A thought on horror's present.
◆ No Other Choice, dir. Park Chan-wook, 2025.
- Negative self-stalk. Park Chan-wook’s latest, which is more horror-adjacent than horror-proper, asks us to think about who killers kill. There are many reasons to kill for sure, but victims are often those the killer hates, or envies, or lusts after (or some combination of these). In No Other Choice, the victims instead are our protagonist’s mirror images—people he recognizes as reflections. One attack finds him lecturing a victim with the precise critique his wife has previously directed his way. There’s a unique difficulty in the undertaking. After all, he is killing himself every time. It's a fitting trial in a story about the disintegration of worker solidarity under the weight of our remorseless, mechanized, capitalist present.

Living Deliciously.
A recommendation.
◆ The Mephisto Waltz, dir. Paul Wendkos, 1971.
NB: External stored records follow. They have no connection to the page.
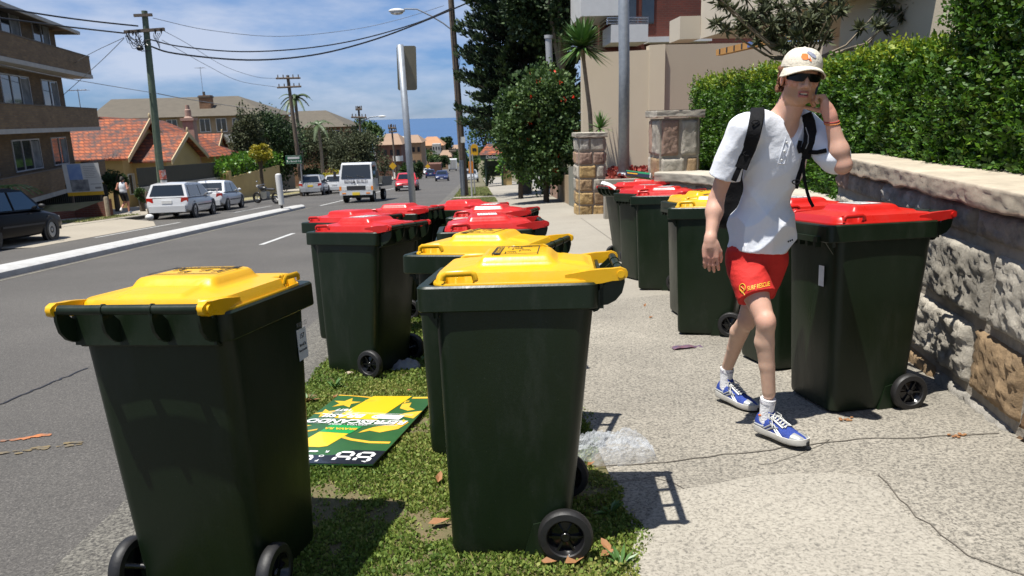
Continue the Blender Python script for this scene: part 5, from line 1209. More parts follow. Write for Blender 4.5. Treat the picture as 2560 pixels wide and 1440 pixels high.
b = MB(); b.box(-16.75, -16.2, q0[1]-.6, q0[1], gz(-16.6, q1[1])-1, at(548, 428, q0[1])[2]); part('pier', b, MA['cream'], t, world=True)
# boundary wall with dark picket fence beside the hatchback
f0, f1 = atX(352, 470, -16.8), q0[1]-.65
t = thing('front_fence', (-16.8, f0[1], gz(-16.8, f0[1])), 'pale low wall with dark timber fence panels in front of the cottage', 'fence')
b = MB(); zt_ = at(360, 468, f0[1])[2]; b.hexa([(-17, f0[1], -4.5), (-16.75, f0[1], -4.5), (-16.75, f1, -5), (-17, f1, -5)], [(-17, f0[1], zt_), (-16.75, f0[1], zt_), (-16.75, f1, zt_-.4), (-17, f1, zt_-.4)]); part('wall', b, MA['concrete_band'], t, world=True)
MA['darktimber'] = mat('dark_stained_timber', (.022, .026, .022), .8, col2=(.035, .035, .03), scale=4)
b = MB(); n = int((f1-f0[1])/.12)
for i in range(n): y = f0[1]+i*.12; z_ = zt_-.4*i/n; b.box(-16.9, -16.86, y, y+.075, z_, z_+.95)
b.hexa([(-16.95, f0[1], zt_+.1), (-16.9, f0[1], zt_+.1), (-16.9, f1, zt_-.3), (-16.95, f1, zt_-.3)], [(-16.95, f0[1], zt_+.18), (-16.9, f0[1], zt_+.18), (-16.9, f1, zt_-.22), (-16.95, f1, zt_-.22)]); part('pickets', b, MA['darktimber'], t, world=True)
# dark fence and brick planter in front of the flats
t = thing('board_fence', (-19, 33, gz(-19, 33)), 'dark board fence in front of the brown flats', 'fence'); b = MB()
for i in range(60):
    f = i/59; p_ = np.array(at(-40+300*f, 470, 31+5*f)); b.box(p_[0], p_[0]+.14, p_[1]-.02, p_[1]+.02, gz(p_[0], p_[1])-.2, at(-40+300*f, 462, 31+5*f)[2])
part('boards', b, MA['darktimber'], t, world=True)
MA['redbrick'] = brickmat('red_brick', (.17, .05, .03), (.12, .035, .022), (.14, .08, .06))
g0, g1, g2 = G(66, 560), G(190, 548), G(276, 545)
t = thing('brick_planter', tuple(g1), 'low red-brown brick planter wall with a sloping top beside the jogger', 'wall')
b = MB(); zt1, zt0, zt2 = at(182, 527, g1[1])[2], at(66, 536, g0[1])[2], at(274, 498, g2[1])[2]
def slabw(A, B, za, zb_, th=.25):
    d = (B-A)[:2]; nn = np.array([-d[1], d[0]])/np.linalg.norm(d)*th
    b.hexa([(A[0], A[1], A[2]-.5), (B[0], B[1], B[2]-.5), (B[0]+nn[0], B[1]+nn[1], B[2]-.5), (A[0]+nn[0], A[1]+nn[1], A[2]-.5)], [(A[0], A[1], za), (B[0], B[1], zb_), (B[0]+nn[0], B[1]+nn[1], zb_), (A[0]+nn[0], A[1]+nn[1], za)])
slabw(g0, g1, zt0, zt1); slabw(g1+np.array([.003, .003, 0]), g2, zt1+.003, zt2); part('brickwork', b, MA['redbrick'], t, world=True)
b = MB(); b.add([(g0[0]-3, g0[1]+.25, zt0-.06), (g1[0], g1[1]+.25, zt1-.06), (g2[0], g2[1]+.2, zt1-.06), (g2[0]-1, 33.2, zt1+.2), (g0[0]-3, 31.5, zt1+.1)], [(0, 1, 2, 3, 4)]); struct('planter_lawn', b, MA['drygrass'])
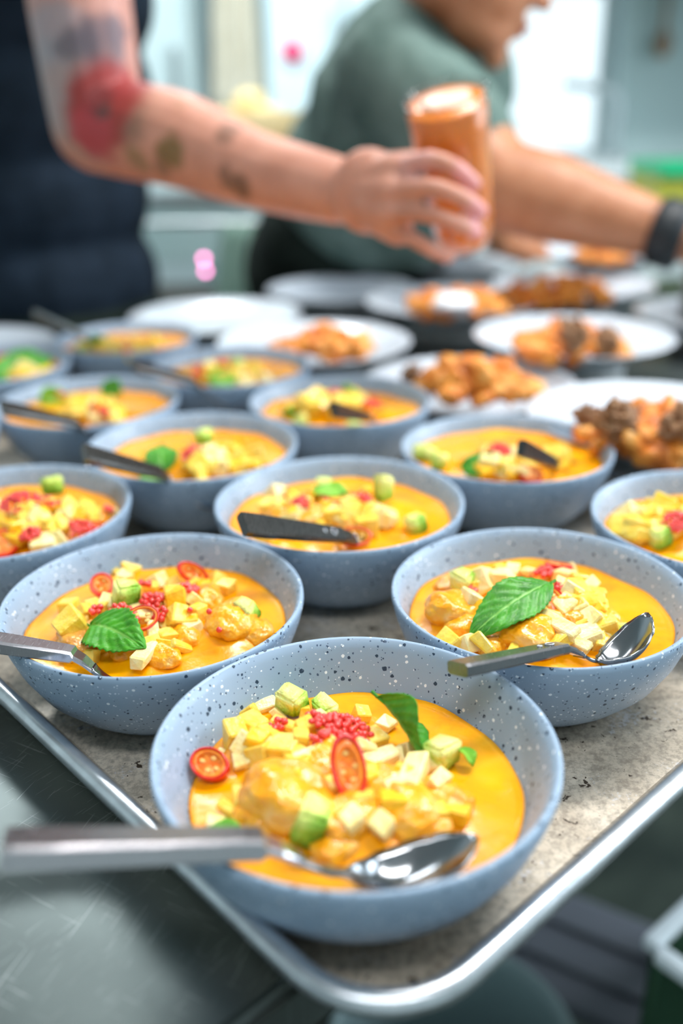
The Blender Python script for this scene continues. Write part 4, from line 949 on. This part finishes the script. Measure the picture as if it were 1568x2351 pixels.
# far arm reaching down to the plates
shF = T_(960, 200, 1.62); elF = T_(1010, 430, 1.72); wrF = T_(1140, 545, 1.62)
limb(bm, [T_(940, 210, 1.5), shF, shF.lerp(elF, .5), elF, elF.lerp(wrF, .5), wrF], [.08, .07, .055, .05, .042, .031])
limb(bm, [wrF, T_(1180, 560, 1.58), T_(1200, 565, 1.56)], [.028, .028, .022])
for k_ in range(4): limb(bm, [T_(1200, 552 + 8 * k_, 1.58 - .02 * k_), T_(1232, 560 + 8 * k_, 1.57 - .02 * k_), T_(1255, 575 + 6 * k_, 1.56 - .02 * k_)], [.0105, .0095, .008], 10)
limb(bm, [T_(1165, 570, 1.55), T_(1195, 590, 1.53), T_(1215, 597, 1.53)], [.013, .011, .009], 10)
hip = spine[0]; gx = hip.x
for s in (-1, 1): limb(bm, [hip + Vector((-.02, s * .09, -.03)), Vector((gx + .01, hip.y + s * .10, .50)), Vector((gx - .06, hip.y + s * .11, .10))], [.10, .065, .042]); limb(bm, [Vector((gx - .07, hip.y + s * .11, .05)), Vector((gx + .08, hip.y + s * .12, .04))], [.04, .03])
M['skinB'] = skin('tanned_skin', (.41, .165, .08), (.51, .23, .125), [])
B = obj('person', bm, M['skinB']); remesh(B, .0055, 5)
tag(B, 'person in grey-green T-shirt bending over the plates, face in profile cut by the top edge', 'person')
M['tee'] = cloth('grey_green_jersey', (.07, .115, .10), (.135, .195, .175))
bm = bmesh.new()
for c, r in zip(spine[2:], (.175, .17, .15)): ell(bm, c, (r, r * 1.15, r))
limb(bm, [T_(935, 190, 1.45), T_(985, 60, 1.40)], [.10, .072])
limb(bm, [T_(945, 190, 1.43), shB, shB.lerp(elB, .62)], [.11, .092, .078]); limb(bm, [T_(940, 210, 1.5), shF, shF.lerp(elF, .6)], [.11, .09, .072])
te = remesh(obj('t_shirt', bm, M['tee'], B), .009, 4)
dm = te.modifiers.new('folds', 'DISPLACE'); tx = bpy.data.textures.new('folds', 'CLOUDS'); tx.noise_scale = .07; dm.texture = tx; dm.strength = .016; dm.mid_level = .5
bm = bmesh.new(); ell(bm, hip + Vector((0.01, 0, .0)), (.205, .195, .17)); ell(bm, spine[1] + Vector((0, 0, -.02)), (.182, .19, .14))
for s in (-1, 1): limb(bm, [hip + Vector((-.02, s * .09, -.05)), Vector((gx + .01, hip.y + s * .10, .50)), Vector((gx - .06, hip.y + s * .11, .10))], [.125, .09, .07])
remesh(obj('trousers', bm, M['dark'], B), .011, 3)
bm = bmesh.new()
for s in (-1, 1): limb(bm, [Vector((gx - .08, hip.y + s * .11, .048)), Vector((gx + .09, hip.y + s * .12, .042))], [.047, .040])
remesh(obj('shoes', bm, M['dark'], B), .01, 2)
d_ = (wrB - elB).normalized(); bm = bmesh.new(); c0 = wrB - d_ * .012
tube(bm, [c0 - d_ * .006, c0, c0 + d_ * .03, c0 + d_ * .036], [.037, .044, .044, .037], 24); obj('black_wristband', bm, mat('black_rubber', (.010, .014, .018), .5), B)
face_parts(B, Pb, Rb, 1, mat('short_brown_hair', (.045, .028, .014), .7))

# ---- the jar of orange sauce (glass wall, sauce, foam)
ax = (jar_t - jar_b); JL = ax.length; qj = ax.to_track_quat('Z', 'Y')
rt = .0385
M['sauce'] = noisy('orange_sauce', (.76, .17, .006), (.86, .245, .016), 25, .3, spec=.5, coat=.3)
M['clearglass'] = mat('clear_jar_glass', (1, 1, 1), .03, trans=1.0, ior=1.05, coat=.6)
prof = [(0, 0), (.022, .0), (.027, .004), (.0305, .02), (.033, JL * .4), (.0365, JL * .75), (rt, JL - .004), (rt + .001, JL), (rt - .0012, JL + .0005), (rt - .0016, JL - .004)]
inn = [(.0362, JL * .75), (.0327, JL * .4), (.0300, .022), (.0277, .0070), (.0215, .0030), (0, .0025)]
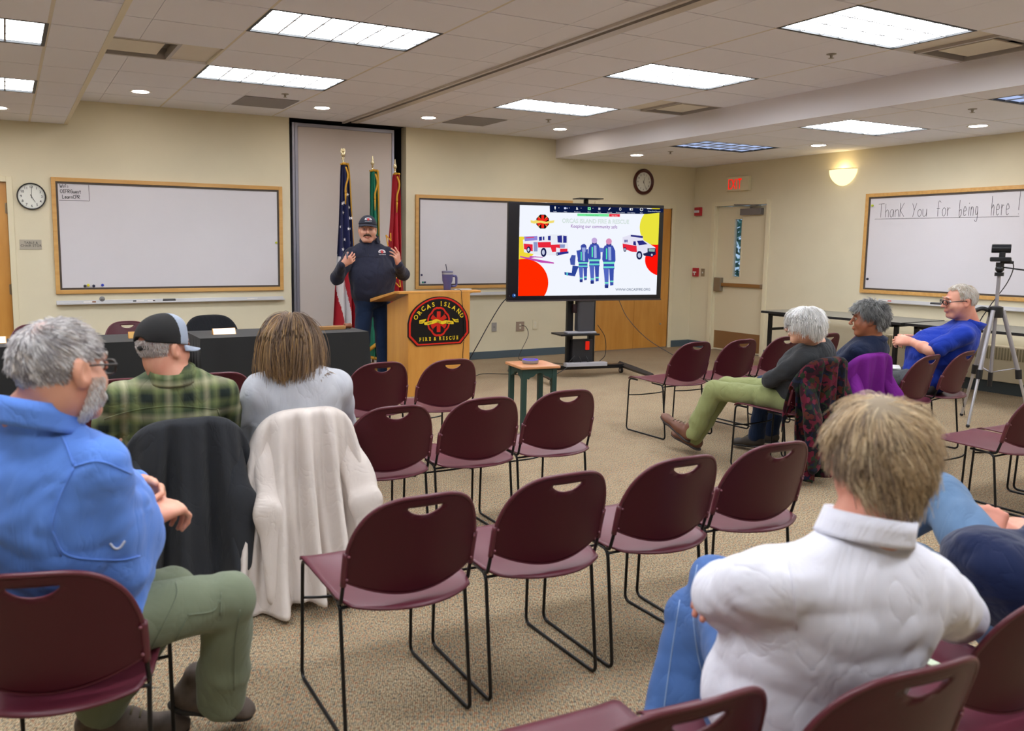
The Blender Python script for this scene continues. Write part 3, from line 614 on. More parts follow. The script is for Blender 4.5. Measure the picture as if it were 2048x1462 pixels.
outlet((5.74, DW, .423), (.075, .12), '9c9894', 'steel cover plate left of the plugged outlet', 1); outlet((6.152, DW, .418), (.13, .125), 'a08c7c', 'double steel outlet with a black cord plugged in'); outlet((6.398, DW, .432), (.08, .125), 'e4dcc0', 'cream outlet nearest the television stand')
outlet((4.95, DW, .42), (.075, .12), '9a9894', 'steel outlet peeking out beside the lectern')
t = thing('exit_sign', 'lit white sign with red EXIT letters above the exit door', 'exit sign', (RW, 8.58, 2.29)); m = MB(); m.bb(RW-.06, RW, 8.385, 8.775, 2.30, 2.50); m.build('housing', M('exit_housing', 'e2dabc', .5), t, bevel=.006)
m = MB(); txt(m, 'EXIT', (RW-.061, 8.63, 2.33), YW, ZW, .20, bold=.014, sx=.55, spacing=1.12); m.build('lettering', emis('exit_red', 'ff1e12', 1.0), t)
m = MB(); m.box((RW-.062, 8.72, 2.40), (.002, .02, .12)); m.build('side_mark', M('exit_mark', 'd8a898', .5), t)
# sconce
t = thing('wall_sconce', 'glowing half-round wall sconce right of the exit sign', 'sconce', (RW, 6.94, 2.27))
m = MB(); R = .185
def sc(u, v):
    a = math.pi*u; b_ = math.pi/2*v; r = R*math.sin(b_)+.001; return (RW-.004-r*.62*math.sin(a), 6.94-r*math.cos(a), 2.272+.20*(1-math.cos(b_))**.9)
m.grid(sc, 25, 12); m.build('shade', emis('sconce_glow', 'ffe9a8', 1.9), t, smooth=True, solid=.004)
m = MB(); m.tube([(RW-.004-R*.62*math.sin(a), 6.94-R*math.cos(a), 2.472) for a in np.linspace(0, math.pi, 20)], .005, 8); m.build('rim', M('sconce_rim', 'e6d49a', .4), t, smooth=True)
ld = bpy.data.lights.new('sconce_bulb', 'POINT'); ld.energy = 1.5; ld.color = (1, .74, .38); ld.shadow_soft_size = .04; lo = bpy.data.objects.new('bulb', ld); COL.objects.link(lo); lo.parent = t; lo.location = (-.075, 0, .20)
# fire alarm devices
t = thing('fire_strobe', 'red fire alarm strobe high beside the exit door', 'alarm', (RW, 9.345, 1.97)); m = MB(); m.bb(RW-.05, RW, 9.285, 9.405, 1.975, 2.10); m.build('body', M('alarm_red', 'b0202c', .35), t, bevel=.006); m = MB(); m.bb(RW-.065, RW-.05, 9.30, 9.39, 2.02, 2.055); m.build('lens', M('strobe_lens', 'd8d4dc', .2), t, bevel=.003)
t = thing('fire_pull_station', 'red fire alarm pull station beside the exit door', 'alarm', (RW, 9.352, 1.06)); m = MB(); m.bb(RW-.04, RW, 9.30, 9.40, 1.07, 1.20); m.build('body', M('alarm_red', 'b0202c', .35), t, bevel=.005); m = MB(); m.bb(RW-.048, RW-.04, 9.32, 9.38, 1.125, 1.145); m.bb(RW-.048, RW-.04, 9.343, 9.357, 1.09, 1.13); m.build('handle', M('pull_white', 'e8e4e0', .4), t)
t = thing('wall_switch', 'steel switch plate between the pull station and the exit door', 'switch', (RW, 9.22, 1.07)); m = MB(); m.bb(RW-.006, RW, 9.185, 9.255, 1.075, 1.19); m.build('plate', M('switch_steel', '9c8c74', .4, .4), t, bevel=.001); m = MB(); m.bb(RW-.016, RW-.006, 9.213, 9.227, 1.12, 1.145); m.build('toggle', M('pull_white'), t)
# right wall convector
t = thing('baseboard_heater', 'long cream convector heater along the foot of the exit wall', 'heater', (RW-.1, 3.2, 0)); m = MB(); m.bb(RW-.14, RW, .2, 6.15, .13, .50); m.build('cover', M('heater_paint', 'cdc2a6', .5), t, bevel=.006)
m = MB()
for i in range(100): yy = 3.2+i*.0292; m.bb(RW-.1435, RW-.138, yy, yy+.016, .36, .485)
m.build('grille', M('grille_shadow', '8d8468', .7), t)
m = MB(); m.bb(RW-.1, RW, .2, 6.15, 0, .13); m.build('plinth', M('heater_plinth', '3c4446', .7), t)
t = thing('low_wall_plate', 'small steel outlet under the folding table on the exit wall', 'outlet', (RW, 7.62, .38)); m = MB(); m.bb(RW-.006, RW, 7.575, 7.665, .38, .50); m.build('plate', M('switch_steel'), t); m = MB(); m.bb(RW-.009, RW-.006, 7.6, 7.64, .40, .48); m.build('socket', M('socket_9c9894', '8a8682', .5), t)
# ------------------------------------------------------------------ stacking chairs
def chair_proto():
    t = thing('stacking_chair', 'x', 'chair')
    # seat shell
    m = MB()
    def seat(u, v):
        x = (u-.5)*2; y = .215-.45*v; w = .205 if v < .8 else .205
        yy = y-(.075*(1-x*x))*max(0, (v-.45)/.55)**1.5 if v > .45 else y
        z = .445-.010*v-.018*(1-abs(x)**3)*math.sin(math.pi*min(1, v*1.05))-.022*max(0, 1-v/.10)**2+.004*x**8-.015*max(0, v-.8)
        k = 1-.10*max(0, (v-.85)/.15)-.03*max(0, 1-v/.08)
        return (x*(w+.012)*k, yy, z)
    m.grid(seat, 25, 25); m.build('seat', maroon, t, smooth=True, solid=.007)
    # back panel with a slot
    W2, ZB, ZT = .205, .505, .765
    def top(x): return .50+(.768-.50)*(1-abs(x/(W2+.0095))**3.4)**.40
    def bot(x): return .505-.052*(1-(x/W2)**2)
    def pos(x, z):
        q = (z-.45)/.32; return (x, -.205-.085*q**1.3-.045*(1-(x/W2)**2), z)
    m = MB(); nx, nz = 37, 30; vs = {}; idx = {}; V = []; F = []
    for i in range(nx):
        s_ = -1+2*i/(nx-1); x = (W2+.008)*math.sin(s_*math.pi/2)
        for j in range(nz): z = bot(x)+(max(top(x), bot(x)+.03)-bot(x))*j/(nz-1); idx[i, j] = len(V); V.append((x, z))
    for i in range(nx-1):
        for j in range(nz-1): F.append((idx[i, j], idx[i+1, j], idx[i+1, j+1], idx[i, j+1]))
    hw, z1, z0 = .060, .738, .706
    def inside(x, z): return abs(x) < hw and z < z1 and z > z1-(z1-z0)*(1-(x/hw)**2)**.6
    G = [f for f in F if not inside(sum(V[k][0] for k in f)/4, sum(V[k][1] for k in f)/4)]
    # pull the ring of vertices around the slot onto its outline
    used = {}
    for f in G:
        for k in f: used[k] = used.get(k, 0)+1
    full = {}
    for f in F:
        for k in f: full[k] = full.get(k, 0)+1
    for k in used:
        x, z = V[k]
        if used[k] != full[k] and abs(x) < hw*1.35 and .69 < z < .755:
            x = max(-hw*.98, min(hw*.98, x)); lo = z1-(z1-z0)*(max(0, 1-(x/hw)**2))**.6; V[k] = (x, z1 if abs(z-z1) < abs(z-lo) else lo)
    m.add([pos(*p) for p in V], G); m.build('backrest', [maroon_b], t, smooth=True, solid=.006, angle=50)
    rim = MB(); P = [pos(x, max(top(x), bot(x)+.03)) for x in ((W2+.008)*math.sin(s_*math.pi/2) for s_ in np.linspace(-1, 1, 41))]; P = [pos(-W2-.006, .515)]+P+[pos(W2+.006, .515)]
    rim.tube(P, .0062, 8); P = [pos(x, bot(x)) for x in np.linspace(-W2, W2, 21)]; rim.tube(P, .004, 6)
    sl = [pos(hw*math.cos(a), z1-(z1-z0)*abs(math.sin(a))**1.2 if math.sin(a) < 0 else z1) for a in np.linspace(0, 2*math.pi, 32, endpoint=False)]; rim.tube(sl, .0028, 6, closed=True)
    rim.build('backrest_rim', M('maroon_rim', '5c2630', .35, spec=.5), t, smooth=True)
    for s_ in (-1, 1):
        m = MB(); m.tube([pos(s_*(W2+.006), z) for z in np.linspace(.492, .60, 8)], .0095, 10); m.build('post_sleeve', M('maroon_rim'), t, smooth=True)
        m = MB(); b = np.array(pos(s_*(W2+.004), .60)); m.tube(fillet([(s_*.209, -.165, .425), (s_*.212, -.19, .432), pos(s_*(W2+.006), .49), b], .03), .006, 10); m.build('back_post', blkm, t, smooth=True)
        m = MB(); m.tube(fillet([(s_*.195, .12, .425), (s_*.202, .208, .428), (s_*.205, .222, .006), (s_*.21, -.222, .006), (s_*.209, -.175, .424), (s_*.200, -.05, .425)], .03, 5), .0062, 10); m.build('sled_leg', blkm, t, smooth=True)
        for z in (.515, .59): m = MB(); q = pos(s_*(W2-.0), z); m.ball((q[0], q[1]-.009, q[2]), (.0045, .003, .0045), 10); m.build('screw', M('screw_maroon', '8a5560', .3, .3), t, smooth=True)
    m = MB(); m.tube(smoothpath([(-.205, .215, .29), (-.1, .185, .288), (.1, .185, .288), (.205, .215, .29)], 5), .005, 8); m.build('cross_rod', blkm, t, smooth=True)
    m = MB(); m.tube([(-.209, -.178, .412), (.209, -.178, .412)], .005, 8); m.build('rear_rod', blkm, t, smooth=True)
    return t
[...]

- Still obsessed. The Mephisto Waltz is perverse; stuffed full of sumptuous, gothic decor; quite unsettling (see the woman leading a black dog through a crowded party, the dog wearing a human mask); and an audacious story that speeds to a feverish denouement. A satanic tale as delightful as it is sinister, its two female leads (Jacqueline Bisset and Barbara Parkins) both fierce and captivating, The Mephisto Waltz might be over-the-top, but whether you’re laughing or shuddering, this is a movie you can watch and rewatch. I am kind of obsessed with The Mephisto Waltz (which is why I wrote about it in my first ever post in this space, back when I was doing essays). You probably will be too.